Tuesday, December 26, 2017

Papai Noel, Velho Batuta

Quando criança, acreditava em Papai Noel mesmo e continuei acreditando por muito tempo, até os onze anos. Isto é uma hora extra da ingenuidade, duvido que outras crianças dos anos oitenta continuassem acreditando até uma idade tão avançada para a puerilidade, quanto mais as de agora, com mais acesso ainda à informação. Foi quando ganhamos bicicletas. Eu, meu irmão Eurico e minha irmã Fernanda não conseguíamos dormir cedo, ansiosos para ganharmos nossas magrelas. Minha mãe até que tentou nos distrair, mas não teve jeito, meu pai vacilou na hora de sair e sacamos que foi ele quem trouxe as bikes. A Nanda não sei, mas eu e o Eurico percebemos na hora.
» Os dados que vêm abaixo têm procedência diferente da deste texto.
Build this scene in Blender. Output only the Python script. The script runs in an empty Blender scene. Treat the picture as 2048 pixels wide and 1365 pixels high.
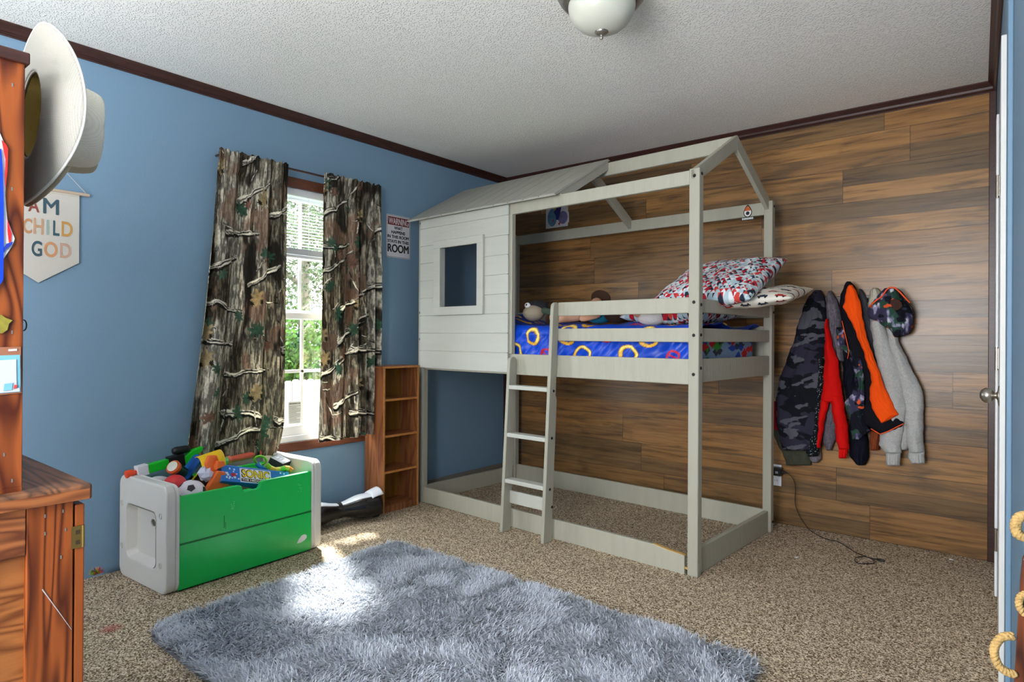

Papai Noel morto à parte, o importante é que papai é quem estava vivo e no dia seguinte já estávamos de rolê sobre duas rodas.
Aquele ano de 1985, coincidentemente, foi o ano de lançamento de Mais Podres Do Que Nunca, o primeiro disco do Garotos Podres, punks do ABC paulista. O vinil tem o clássico Papai Noel Velho Batuta, cuja letra logo me chamou a atenção, dois anos depois, ao, milagrosamente, ouvi-la no rádio: “Papai Noel/O velho batuta/Rejeita os miseráveis/Eu quero matá-lo/Aquele porco capitalista/Presenteia os ricos/Cospe nos pobres!”. Se Papai Noel não existe, então tudo é permitido. Na verdade, a original tinha um palavrão no título, mas a censura, na redemocratização ainda capengando, os obrigou a mudar o título e a letra. A real é que, por mais que goste de palavrões, prefiro versão com “batuta”, soa muito mais irônico. Virou um hino natalino, gosto de cantá-la em natais em família e na web é possível até encontrá-la numa versão com coral, com o devido palavrão no lugar. Toma essa, censores.
Talvez o melhor natal de todos tenha sido justo por aí, 1987 ou 1988. Meu pai tinha uma picape, salvo engano uma Fiorino, e como vivíamos uma era de irresponsabilidades no trânsito, não só toleradas, como incentivadas, ele levou eu, meus irmãos e nossos amigos para darmos uma volta na caçamba, no centro da cidade. Uma cena bastante comum, à época. Mas à noite, nas ruas centrais, foi inédito para nós. O encantamento das luzes e enfeites vistos com vento na cara é uma sensação de liberdade que permanece comigo. Melhor presente.
Capa e contracapa de Mais Podres do Que Nunca (1985), primeiro LP dos Garotos Podres.


Esta crônica natalina foi publicada no Jornal da Cidade (Poços de Caldas/MG) em 23 de dezembro de 2017. Outro texto inédito, escrito especialmente para o jornal, republico-o aqui levemente revisado - corrigi apenas um erro à luz da nova ortografia e alterei uma frase do último parágrafo apenas para que ficasse mais clara, não mudando em nada o seu sentido.